→ **THE EXERCISE**: Exactly retype the lines from the top of the data through the line containing "tool_hung(1173, RX1, ZR1", leaving out every picture.

========================

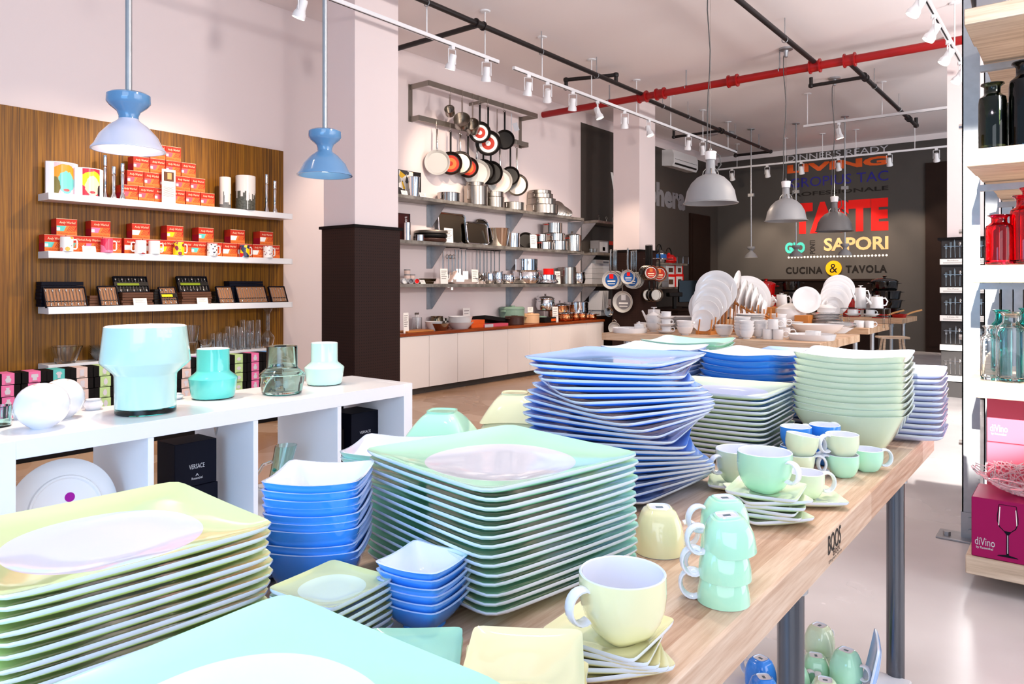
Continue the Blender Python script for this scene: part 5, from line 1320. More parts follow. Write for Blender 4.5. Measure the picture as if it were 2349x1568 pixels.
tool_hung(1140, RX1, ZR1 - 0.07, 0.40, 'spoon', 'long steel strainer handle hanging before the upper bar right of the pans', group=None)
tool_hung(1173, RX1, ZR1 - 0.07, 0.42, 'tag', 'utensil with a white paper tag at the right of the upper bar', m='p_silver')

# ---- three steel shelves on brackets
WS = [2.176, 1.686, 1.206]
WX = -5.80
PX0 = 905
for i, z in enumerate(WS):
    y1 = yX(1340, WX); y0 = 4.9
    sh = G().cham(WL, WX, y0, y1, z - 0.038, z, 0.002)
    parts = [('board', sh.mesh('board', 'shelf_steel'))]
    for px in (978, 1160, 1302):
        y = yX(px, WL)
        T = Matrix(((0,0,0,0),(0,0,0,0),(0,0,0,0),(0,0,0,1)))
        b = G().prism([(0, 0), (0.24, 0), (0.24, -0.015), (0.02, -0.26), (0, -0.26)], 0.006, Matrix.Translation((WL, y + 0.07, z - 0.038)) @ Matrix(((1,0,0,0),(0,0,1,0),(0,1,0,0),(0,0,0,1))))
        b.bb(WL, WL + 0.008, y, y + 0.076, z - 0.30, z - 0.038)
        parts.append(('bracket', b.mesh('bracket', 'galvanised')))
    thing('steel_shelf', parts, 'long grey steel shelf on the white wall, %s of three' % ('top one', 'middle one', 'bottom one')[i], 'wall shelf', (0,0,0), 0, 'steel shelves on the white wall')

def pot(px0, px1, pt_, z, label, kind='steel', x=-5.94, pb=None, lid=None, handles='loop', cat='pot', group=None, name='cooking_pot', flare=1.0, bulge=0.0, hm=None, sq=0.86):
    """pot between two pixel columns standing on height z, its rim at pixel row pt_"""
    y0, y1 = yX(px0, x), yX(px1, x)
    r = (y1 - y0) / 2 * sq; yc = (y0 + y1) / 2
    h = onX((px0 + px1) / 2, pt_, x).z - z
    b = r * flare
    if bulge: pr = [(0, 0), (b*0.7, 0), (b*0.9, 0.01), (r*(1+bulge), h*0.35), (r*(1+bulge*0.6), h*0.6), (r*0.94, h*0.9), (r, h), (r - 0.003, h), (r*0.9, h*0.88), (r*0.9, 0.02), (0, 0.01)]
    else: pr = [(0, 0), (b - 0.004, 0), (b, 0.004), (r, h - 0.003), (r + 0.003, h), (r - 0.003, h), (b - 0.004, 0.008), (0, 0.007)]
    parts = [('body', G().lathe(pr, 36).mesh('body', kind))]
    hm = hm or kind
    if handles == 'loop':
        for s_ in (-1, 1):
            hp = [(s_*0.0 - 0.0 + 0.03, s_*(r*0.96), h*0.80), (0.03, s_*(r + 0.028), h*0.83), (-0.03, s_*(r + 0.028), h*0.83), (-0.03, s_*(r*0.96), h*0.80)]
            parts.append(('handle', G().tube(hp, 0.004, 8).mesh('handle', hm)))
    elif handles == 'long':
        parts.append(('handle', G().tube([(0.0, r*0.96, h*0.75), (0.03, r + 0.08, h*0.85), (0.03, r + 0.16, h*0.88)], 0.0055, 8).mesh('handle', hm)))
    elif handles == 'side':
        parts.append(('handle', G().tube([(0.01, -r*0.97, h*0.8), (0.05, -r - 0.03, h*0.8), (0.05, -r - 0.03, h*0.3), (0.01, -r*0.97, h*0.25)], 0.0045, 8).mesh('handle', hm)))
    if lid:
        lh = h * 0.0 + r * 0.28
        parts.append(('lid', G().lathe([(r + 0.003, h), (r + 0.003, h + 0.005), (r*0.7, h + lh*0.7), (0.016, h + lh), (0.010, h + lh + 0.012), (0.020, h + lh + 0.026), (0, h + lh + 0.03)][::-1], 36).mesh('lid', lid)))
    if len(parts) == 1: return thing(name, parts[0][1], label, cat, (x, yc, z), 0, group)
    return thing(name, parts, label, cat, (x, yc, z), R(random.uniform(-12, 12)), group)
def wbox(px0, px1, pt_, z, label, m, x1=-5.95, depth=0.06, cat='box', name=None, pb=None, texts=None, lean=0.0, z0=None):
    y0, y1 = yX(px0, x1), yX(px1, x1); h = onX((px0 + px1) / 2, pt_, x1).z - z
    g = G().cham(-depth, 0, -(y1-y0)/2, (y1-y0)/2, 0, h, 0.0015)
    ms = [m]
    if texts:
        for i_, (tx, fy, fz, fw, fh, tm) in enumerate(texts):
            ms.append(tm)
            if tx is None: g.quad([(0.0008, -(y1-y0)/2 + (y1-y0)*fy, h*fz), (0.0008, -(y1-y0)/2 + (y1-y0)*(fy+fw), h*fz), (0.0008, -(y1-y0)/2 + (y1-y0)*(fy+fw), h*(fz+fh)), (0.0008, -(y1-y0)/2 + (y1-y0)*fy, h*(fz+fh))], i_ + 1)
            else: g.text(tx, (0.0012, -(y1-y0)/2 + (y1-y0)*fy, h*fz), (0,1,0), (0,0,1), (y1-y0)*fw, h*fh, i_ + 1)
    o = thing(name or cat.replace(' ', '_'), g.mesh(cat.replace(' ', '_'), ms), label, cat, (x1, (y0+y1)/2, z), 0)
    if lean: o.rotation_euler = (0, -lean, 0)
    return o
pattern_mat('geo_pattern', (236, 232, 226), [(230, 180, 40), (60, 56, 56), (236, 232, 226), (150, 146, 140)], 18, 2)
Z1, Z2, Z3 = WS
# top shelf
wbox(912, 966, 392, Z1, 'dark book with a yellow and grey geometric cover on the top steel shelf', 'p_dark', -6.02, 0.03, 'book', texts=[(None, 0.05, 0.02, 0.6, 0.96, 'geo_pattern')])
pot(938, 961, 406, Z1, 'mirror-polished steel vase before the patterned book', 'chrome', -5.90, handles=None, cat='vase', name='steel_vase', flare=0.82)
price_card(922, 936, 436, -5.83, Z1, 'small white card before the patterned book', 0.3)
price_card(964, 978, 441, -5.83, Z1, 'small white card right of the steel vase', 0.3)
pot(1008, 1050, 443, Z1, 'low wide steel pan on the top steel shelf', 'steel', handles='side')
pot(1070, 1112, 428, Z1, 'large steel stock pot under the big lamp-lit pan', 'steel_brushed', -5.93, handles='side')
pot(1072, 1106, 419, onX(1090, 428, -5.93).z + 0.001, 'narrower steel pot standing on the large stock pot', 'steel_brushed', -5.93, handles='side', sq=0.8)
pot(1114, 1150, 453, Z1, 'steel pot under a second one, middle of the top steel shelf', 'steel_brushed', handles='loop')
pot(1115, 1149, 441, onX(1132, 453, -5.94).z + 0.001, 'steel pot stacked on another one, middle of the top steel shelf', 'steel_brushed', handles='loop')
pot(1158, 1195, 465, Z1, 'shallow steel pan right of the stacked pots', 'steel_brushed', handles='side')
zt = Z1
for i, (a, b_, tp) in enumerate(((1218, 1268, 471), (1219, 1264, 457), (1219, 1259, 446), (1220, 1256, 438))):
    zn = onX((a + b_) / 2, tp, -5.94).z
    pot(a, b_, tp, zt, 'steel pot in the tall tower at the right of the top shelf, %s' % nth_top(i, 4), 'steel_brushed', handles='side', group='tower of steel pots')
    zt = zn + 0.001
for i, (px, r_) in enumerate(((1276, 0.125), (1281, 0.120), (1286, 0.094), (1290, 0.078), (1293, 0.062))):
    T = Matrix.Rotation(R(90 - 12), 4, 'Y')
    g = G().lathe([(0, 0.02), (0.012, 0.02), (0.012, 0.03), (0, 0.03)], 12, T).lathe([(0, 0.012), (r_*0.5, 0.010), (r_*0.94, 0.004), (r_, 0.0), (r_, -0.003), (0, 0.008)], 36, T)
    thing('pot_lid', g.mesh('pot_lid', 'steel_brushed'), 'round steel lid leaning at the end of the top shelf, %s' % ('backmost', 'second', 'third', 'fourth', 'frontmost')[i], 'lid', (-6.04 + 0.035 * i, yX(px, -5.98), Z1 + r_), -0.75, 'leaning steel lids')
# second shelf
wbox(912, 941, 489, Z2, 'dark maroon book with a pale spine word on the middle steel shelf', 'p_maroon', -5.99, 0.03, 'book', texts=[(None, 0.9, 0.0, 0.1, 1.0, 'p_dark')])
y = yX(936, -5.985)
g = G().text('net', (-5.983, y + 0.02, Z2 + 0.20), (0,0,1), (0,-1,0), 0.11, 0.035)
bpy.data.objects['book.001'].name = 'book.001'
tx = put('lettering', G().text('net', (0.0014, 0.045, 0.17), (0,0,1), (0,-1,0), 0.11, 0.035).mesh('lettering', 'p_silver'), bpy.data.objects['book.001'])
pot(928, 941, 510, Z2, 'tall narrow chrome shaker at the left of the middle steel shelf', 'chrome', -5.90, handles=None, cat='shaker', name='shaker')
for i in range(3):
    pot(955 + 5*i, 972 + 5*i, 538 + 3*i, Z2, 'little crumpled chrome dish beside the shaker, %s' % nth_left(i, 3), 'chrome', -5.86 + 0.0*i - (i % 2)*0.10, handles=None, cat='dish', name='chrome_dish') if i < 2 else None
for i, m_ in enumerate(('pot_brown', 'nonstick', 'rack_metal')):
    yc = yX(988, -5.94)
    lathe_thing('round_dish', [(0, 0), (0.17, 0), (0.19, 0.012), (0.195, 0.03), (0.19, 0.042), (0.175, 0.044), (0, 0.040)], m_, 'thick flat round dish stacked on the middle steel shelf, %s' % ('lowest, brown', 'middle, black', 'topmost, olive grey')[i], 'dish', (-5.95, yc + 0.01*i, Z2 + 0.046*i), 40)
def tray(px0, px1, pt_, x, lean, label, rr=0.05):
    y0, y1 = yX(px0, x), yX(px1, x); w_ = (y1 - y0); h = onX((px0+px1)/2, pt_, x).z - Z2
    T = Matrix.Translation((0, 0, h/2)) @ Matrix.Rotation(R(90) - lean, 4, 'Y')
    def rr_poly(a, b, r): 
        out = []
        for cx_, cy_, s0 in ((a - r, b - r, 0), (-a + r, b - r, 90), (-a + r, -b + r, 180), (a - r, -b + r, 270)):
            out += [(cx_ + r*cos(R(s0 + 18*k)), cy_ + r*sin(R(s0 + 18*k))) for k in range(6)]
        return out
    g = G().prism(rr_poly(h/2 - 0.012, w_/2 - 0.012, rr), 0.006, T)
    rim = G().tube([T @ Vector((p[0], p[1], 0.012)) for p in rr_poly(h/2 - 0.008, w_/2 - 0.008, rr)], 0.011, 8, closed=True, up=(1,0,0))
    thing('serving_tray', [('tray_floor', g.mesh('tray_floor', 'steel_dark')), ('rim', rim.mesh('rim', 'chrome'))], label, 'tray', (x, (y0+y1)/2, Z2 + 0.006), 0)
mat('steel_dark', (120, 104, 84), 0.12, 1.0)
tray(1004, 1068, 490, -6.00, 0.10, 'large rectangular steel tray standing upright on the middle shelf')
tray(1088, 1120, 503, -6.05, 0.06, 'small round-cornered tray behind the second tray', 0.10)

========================

→ **FINAL RESULT**:
Continue the Blender Python script for this scene: part 5, from line 1320. More parts follow. Write for Blender 4.5. Measure the picture as if it were 2349x1568 pixels.
tool_hung(1140, RX1, ZR1 - 0.07, 0.40, 'spoon', 'long steel strainer handle hanging before the upper bar right of the pans', group=None)
tool_hung(1173, RX1, ZR1 - 0.07, 0.42, 'tag', 'utensil with a white paper tag at the right of the upper bar', m='p_silver')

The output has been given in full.